Wednesday, May 22, 2013

SB 123/NVision Passes Senate, Has 12 Days in Assembly

This spring, we've been tracking the many twists and turns of SB 123 in Carson City. It was originally a bill meant to strengthen Nevada's renewable energy portfolio, then NV Energy snatched it and transformed it into its own profit expanding beast energy plan. But when NV Energy and many legislators (supporting SB 123-cum-NVision) started feeling blowback over the revised bill, NV Energy agreed to further revise the bill to mollify various grassroots environmental activists and consumer advocates worried about the direction SB 123 had taken.

And finally today, the (yet again) revised SB 123 passed the full Senate

Senate Bill 123, one of the most lobbied measures this session, lays out a 10-year plan for NV Energy to acquire and generate more clean energy-- a policy goal that won wide support from a broad coalition of politicians and environmental groups. But the language governing how the utility would replace its coal-fired plants and how much regulatory power the Public Utilities Commission would have over the plan opened rifts among some of the most powerful interests at the Legislature.

The measure also generated an outcry from the Public Utilities Commission, which feared it would shackle their ability to regulate the utility, and the Bureau of Consumer Protection, which argued the bill could lead to higher rate increases than projected by the utility.

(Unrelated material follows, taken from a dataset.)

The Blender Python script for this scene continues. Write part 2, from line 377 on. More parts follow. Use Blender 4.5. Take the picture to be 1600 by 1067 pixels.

But in presenting the bill to his colleagues on the floor, Sen. Kelvin Atkinson, D-North Las Vegas, said lawmakers were able to broker a compromise among the various interests lobbying the bill, including scaling back the scope of what NV Energy would be mandated to build and giving the PUC more authority to modify the plan over the course of the next decade.

"This bill puts Nevada at the forefront of energy policy in this country," Atkinson said, arguing it does not "sacrifice regulatory oversight."

Even now, the bill still faces opposition from a coalition spanning the ideological spectrum (from Frankie Sue Del Papa to RAN). But at this point, the SB 123 and NV Energy seem to have enough support spanning the ideological spectrum (from Governor Brian Sandoval & Pete Ernaut to US Senator Harry Reid, Nevada Conservation League, & Nevada AFL-CIO) to pass the Assembly. And of course, Governor Sandoval is very ready to sign it into law.

Over time, this bill and the issues behind it have become quite complicated. We want more renewable energy, but do we also want to open the door to fracking in Nevada? We want to reduce our carbon footprint, but how much of that will this actually accomplish? We don't want consumers stuck footing the bill just so NV Energy can increase profits at our expense, so are we still at risk for that now?

The Assembly has 12 days to sort this all out and render a final verdict on SB 123. Good luck with that.